_YOUR OBJECTIVE:_
Copy out each line in the material below that has the word "part".

_GIVEN DATA:_

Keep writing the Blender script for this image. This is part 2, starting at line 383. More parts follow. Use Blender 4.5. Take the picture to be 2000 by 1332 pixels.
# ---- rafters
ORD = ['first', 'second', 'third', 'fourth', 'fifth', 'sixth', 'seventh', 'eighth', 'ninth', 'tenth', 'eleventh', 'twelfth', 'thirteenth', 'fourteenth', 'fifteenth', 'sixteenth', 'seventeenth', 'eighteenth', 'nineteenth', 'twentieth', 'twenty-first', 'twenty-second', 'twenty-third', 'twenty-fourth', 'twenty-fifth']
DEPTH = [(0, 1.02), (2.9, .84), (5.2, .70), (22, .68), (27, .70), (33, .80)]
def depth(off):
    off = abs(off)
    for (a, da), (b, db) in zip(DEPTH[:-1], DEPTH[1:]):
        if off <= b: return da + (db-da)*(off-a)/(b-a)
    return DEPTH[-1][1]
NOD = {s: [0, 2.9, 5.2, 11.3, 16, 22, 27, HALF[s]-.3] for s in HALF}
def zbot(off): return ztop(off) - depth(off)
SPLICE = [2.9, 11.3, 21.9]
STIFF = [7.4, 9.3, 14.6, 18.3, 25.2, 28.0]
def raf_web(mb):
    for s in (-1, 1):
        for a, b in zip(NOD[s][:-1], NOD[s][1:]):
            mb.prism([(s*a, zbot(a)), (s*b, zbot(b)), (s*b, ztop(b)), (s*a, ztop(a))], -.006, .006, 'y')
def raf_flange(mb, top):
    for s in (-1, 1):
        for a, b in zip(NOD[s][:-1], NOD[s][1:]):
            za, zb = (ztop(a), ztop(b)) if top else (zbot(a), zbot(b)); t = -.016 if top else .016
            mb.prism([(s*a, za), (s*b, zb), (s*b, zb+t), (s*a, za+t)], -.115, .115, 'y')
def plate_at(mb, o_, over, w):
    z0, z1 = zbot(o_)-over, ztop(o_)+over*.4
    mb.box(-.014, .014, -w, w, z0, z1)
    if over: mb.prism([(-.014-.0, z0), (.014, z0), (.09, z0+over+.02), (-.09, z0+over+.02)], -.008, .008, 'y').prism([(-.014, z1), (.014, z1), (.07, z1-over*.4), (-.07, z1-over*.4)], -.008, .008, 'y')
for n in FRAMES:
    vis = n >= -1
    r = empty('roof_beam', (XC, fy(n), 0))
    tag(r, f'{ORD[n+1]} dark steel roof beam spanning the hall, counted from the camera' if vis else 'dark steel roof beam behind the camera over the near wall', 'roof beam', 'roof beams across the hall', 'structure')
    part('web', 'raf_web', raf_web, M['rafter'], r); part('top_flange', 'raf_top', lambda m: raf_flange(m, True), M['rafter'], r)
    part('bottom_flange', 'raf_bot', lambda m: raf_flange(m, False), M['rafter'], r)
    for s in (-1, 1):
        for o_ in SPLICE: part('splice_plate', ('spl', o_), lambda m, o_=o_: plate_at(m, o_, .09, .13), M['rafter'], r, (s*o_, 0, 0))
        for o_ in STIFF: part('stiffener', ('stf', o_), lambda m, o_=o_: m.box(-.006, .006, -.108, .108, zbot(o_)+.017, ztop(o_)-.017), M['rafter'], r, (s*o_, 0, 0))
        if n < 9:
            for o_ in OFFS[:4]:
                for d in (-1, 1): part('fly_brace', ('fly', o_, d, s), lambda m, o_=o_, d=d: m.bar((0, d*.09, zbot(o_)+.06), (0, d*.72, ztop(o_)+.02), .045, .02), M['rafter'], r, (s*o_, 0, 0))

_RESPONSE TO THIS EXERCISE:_
Keep writing the Blender script for this image. This is part 2, starting at line 383. More parts follow. Use Blender 4.5. Take the picture to be 2000 by 1332 pixels.
    part('web', 'raf_web', raf_web, M['rafter'], r); part('top_flange', 'raf_top', lambda m: raf_flange(m, True), M['rafter'], r)
    part('bottom_flange', 'raf_bot', lambda m: raf_flange(m, False), M['rafter'], r)
        for o_ in SPLICE: part('splice_plate', ('spl', o_), lambda m, o_=o_: plate_at(m, o_, .09, .13), M['rafter'], r, (s*o_, 0, 0))
        for o_ in STIFF: part('stiffener', ('stf', o_), lambda m, o_=o_: m.box(-.006, .006, -.108, .108, zbot(o_)+.017, ztop(o_)-.017), M['rafter'], r, (s*o_, 0, 0))
                for d in (-1, 1): part('fly_brace', ('fly', o_, d, s), lambda m, o_=o_, d=d: m.bar((0, d*.09, zbot(o_)+.06), (0, d*.72, ztop(o_)+.02), .045, .02), M['rafter'], r, (s*o_, 0, 0))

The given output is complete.